══ Stored records

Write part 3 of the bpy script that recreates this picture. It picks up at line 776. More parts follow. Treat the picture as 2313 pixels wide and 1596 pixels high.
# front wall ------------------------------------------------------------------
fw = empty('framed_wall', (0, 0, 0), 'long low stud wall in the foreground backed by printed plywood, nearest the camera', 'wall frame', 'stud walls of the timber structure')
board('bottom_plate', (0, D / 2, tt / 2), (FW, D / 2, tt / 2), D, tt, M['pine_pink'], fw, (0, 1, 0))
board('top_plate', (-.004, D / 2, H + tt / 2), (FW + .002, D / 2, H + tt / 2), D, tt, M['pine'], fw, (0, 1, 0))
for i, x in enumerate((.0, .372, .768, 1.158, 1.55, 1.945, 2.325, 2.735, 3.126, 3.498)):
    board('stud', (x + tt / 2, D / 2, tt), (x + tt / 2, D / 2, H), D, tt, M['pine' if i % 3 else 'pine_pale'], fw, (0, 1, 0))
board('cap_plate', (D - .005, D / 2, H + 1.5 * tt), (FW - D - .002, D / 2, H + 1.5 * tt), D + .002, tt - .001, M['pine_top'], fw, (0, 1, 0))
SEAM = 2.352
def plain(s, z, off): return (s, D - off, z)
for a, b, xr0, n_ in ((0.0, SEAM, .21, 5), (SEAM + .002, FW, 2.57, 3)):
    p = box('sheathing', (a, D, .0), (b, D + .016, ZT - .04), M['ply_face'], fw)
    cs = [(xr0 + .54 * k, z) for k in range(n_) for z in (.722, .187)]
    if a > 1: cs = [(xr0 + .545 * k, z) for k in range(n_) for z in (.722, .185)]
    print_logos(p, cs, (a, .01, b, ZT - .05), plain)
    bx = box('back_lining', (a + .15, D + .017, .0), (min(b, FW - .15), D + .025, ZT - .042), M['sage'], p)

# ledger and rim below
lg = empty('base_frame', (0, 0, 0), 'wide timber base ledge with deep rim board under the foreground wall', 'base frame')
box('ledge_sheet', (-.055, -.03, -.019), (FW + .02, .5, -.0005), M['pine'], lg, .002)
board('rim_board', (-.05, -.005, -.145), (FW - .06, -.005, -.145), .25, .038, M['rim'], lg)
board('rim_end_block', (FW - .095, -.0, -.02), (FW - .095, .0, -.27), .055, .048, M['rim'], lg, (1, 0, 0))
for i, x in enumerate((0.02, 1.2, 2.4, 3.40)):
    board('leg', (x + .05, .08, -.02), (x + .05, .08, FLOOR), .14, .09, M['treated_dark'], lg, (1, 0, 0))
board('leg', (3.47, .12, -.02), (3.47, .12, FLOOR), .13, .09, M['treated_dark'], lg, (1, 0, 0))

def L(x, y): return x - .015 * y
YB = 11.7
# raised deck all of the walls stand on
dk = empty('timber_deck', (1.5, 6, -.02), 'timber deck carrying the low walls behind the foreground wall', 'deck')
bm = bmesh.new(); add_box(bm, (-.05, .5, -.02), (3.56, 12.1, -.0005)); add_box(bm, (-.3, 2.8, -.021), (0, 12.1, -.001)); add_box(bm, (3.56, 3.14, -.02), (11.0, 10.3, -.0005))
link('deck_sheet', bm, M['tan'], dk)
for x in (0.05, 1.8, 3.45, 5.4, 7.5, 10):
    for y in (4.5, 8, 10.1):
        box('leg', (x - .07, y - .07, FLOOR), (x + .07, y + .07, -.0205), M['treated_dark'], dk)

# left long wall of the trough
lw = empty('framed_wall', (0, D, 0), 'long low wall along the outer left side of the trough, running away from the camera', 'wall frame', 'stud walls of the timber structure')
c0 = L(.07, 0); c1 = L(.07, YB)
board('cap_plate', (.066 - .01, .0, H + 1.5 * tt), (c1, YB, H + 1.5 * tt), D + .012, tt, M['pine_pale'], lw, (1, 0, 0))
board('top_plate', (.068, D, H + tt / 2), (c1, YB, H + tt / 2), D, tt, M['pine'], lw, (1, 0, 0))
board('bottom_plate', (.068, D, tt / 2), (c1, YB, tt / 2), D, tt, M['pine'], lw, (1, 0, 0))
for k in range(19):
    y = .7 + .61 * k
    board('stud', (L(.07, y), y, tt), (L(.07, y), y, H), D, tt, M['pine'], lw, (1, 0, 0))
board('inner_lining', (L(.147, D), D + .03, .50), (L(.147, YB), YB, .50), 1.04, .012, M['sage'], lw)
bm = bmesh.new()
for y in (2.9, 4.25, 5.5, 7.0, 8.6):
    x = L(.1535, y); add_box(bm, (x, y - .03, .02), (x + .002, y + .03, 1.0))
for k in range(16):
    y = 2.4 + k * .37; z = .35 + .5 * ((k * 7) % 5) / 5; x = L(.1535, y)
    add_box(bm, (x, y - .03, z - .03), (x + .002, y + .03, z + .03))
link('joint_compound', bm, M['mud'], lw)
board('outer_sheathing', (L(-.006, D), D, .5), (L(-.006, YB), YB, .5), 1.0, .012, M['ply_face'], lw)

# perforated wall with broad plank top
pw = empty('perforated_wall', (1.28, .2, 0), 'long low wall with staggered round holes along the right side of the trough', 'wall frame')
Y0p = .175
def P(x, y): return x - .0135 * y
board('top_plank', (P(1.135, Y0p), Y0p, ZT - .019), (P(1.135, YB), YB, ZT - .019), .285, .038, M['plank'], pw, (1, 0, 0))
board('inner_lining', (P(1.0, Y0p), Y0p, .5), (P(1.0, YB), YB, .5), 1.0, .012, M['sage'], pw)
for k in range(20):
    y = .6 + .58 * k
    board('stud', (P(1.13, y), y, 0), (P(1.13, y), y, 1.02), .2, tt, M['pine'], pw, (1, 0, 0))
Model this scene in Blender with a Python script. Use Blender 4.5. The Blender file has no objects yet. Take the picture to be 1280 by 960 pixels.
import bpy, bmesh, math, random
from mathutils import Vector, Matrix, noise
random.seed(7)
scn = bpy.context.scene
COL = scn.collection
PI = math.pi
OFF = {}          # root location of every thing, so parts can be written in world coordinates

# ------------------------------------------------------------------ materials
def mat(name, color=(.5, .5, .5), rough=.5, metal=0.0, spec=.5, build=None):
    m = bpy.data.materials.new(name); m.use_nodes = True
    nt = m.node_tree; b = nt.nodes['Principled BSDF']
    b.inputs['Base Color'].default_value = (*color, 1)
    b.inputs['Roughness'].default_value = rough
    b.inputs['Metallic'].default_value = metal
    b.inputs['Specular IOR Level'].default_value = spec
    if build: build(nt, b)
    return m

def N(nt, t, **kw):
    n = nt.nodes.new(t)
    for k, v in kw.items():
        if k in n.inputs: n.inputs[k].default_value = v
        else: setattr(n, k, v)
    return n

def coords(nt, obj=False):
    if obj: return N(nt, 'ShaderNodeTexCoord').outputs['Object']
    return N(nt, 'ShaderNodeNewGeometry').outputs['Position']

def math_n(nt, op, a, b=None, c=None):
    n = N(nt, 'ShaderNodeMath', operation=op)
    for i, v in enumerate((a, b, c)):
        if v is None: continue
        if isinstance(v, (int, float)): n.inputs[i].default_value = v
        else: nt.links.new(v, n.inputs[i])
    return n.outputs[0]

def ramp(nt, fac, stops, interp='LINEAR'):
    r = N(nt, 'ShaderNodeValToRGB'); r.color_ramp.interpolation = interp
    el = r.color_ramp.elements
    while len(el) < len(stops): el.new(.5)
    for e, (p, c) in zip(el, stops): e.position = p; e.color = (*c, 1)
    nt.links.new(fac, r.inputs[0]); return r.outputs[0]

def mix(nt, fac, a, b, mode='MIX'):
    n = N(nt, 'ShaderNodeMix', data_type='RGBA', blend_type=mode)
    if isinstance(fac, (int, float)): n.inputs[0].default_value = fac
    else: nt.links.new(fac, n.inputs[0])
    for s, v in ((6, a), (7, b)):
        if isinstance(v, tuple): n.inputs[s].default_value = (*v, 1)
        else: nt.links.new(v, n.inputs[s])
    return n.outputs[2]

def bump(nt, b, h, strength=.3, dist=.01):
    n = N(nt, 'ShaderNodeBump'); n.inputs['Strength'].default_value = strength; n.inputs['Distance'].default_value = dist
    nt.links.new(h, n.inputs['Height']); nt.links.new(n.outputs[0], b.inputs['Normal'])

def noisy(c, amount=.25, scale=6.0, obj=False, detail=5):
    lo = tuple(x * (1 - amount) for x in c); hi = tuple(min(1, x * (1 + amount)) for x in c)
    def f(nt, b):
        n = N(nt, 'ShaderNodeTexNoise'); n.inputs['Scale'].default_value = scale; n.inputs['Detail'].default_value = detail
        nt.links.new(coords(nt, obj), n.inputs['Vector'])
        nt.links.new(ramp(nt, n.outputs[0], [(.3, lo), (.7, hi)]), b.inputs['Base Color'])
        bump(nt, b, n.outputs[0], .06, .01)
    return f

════

§ Set exercise
Print the material above verbatim, first line through the line containing "FLOOR), .13, .09, M['treated_dark'], lg, (1, 0, 0))", both included.

§ The output
Write part 3 of the bpy script that recreates this picture. It picks up at line 776. More parts follow. Treat the picture as 2313 pixels wide and 1596 pixels high.
# front wall ------------------------------------------------------------------
fw = empty('framed_wall', (0, 0, 0), 'long low stud wall in the foreground backed by printed plywood, nearest the camera', 'wall frame', 'stud walls of the timber structure')
board('bottom_plate', (0, D / 2, tt / 2), (FW, D / 2, tt / 2), D, tt, M['pine_pink'], fw, (0, 1, 0))
board('top_plate', (-.004, D / 2, H + tt / 2), (FW + .002, D / 2, H + tt / 2), D, tt, M['pine'], fw, (0, 1, 0))
for i, x in enumerate((.0, .372, .768, 1.158, 1.55, 1.945, 2.325, 2.735, 3.126, 3.498)):
    board('stud', (x + tt / 2, D / 2, tt), (x + tt / 2, D / 2, H), D, tt, M['pine' if i % 3 else 'pine_pale'], fw, (0, 1, 0))
board('cap_plate', (D - .005, D / 2, H + 1.5 * tt), (FW - D - .002, D / 2, H + 1.5 * tt), D + .002, tt - .001, M['pine_top'], fw, (0, 1, 0))
SEAM = 2.352
def plain(s, z, off): return (s, D - off, z)
for a, b, xr0, n_ in ((0.0, SEAM, .21, 5), (SEAM + .002, FW, 2.57, 3)):
    p = box('sheathing', (a, D, .0), (b, D + .016, ZT - .04), M['ply_face'], fw)
    cs = [(xr0 + .54 * k, z) for k in range(n_) for z in (.722, .187)]
    if a > 1: cs = [(xr0 + .545 * k, z) for k in range(n_) for z in (.722, .185)]
    print_logos(p, cs, (a, .01, b, ZT - .05), plain)
    bx = box('back_lining', (a + .15, D + .017, .0), (min(b, FW - .15), D + .025, ZT - .042), M['sage'], p)

# ledger and rim below
lg = empty('base_frame', (0, 0, 0), 'wide timber base ledge with deep rim board under the foreground wall', 'base frame')
box('ledge_sheet', (-.055, -.03, -.019), (FW + .02, .5, -.0005), M['pine'], lg, .002)
board('rim_board', (-.05, -.005, -.145), (FW - .06, -.005, -.145), .25, .038, M['rim'], lg)
board('rim_end_block', (FW - .095, -.0, -.02), (FW - .095, .0, -.27), .055, .048, M['rim'], lg, (1, 0, 0))
for i, x in enumerate((0.02, 1.2, 2.4, 3.40)):
    board('leg', (x + .05, .08, -.02), (x + .05, .08, FLOOR), .14, .09, M['treated_dark'], lg, (1, 0, 0))
board('leg', (3.47, .12, -.02), (3.47, .12, FLOOR), .13, .09, M['treated_dark'], lg, (1, 0, 0))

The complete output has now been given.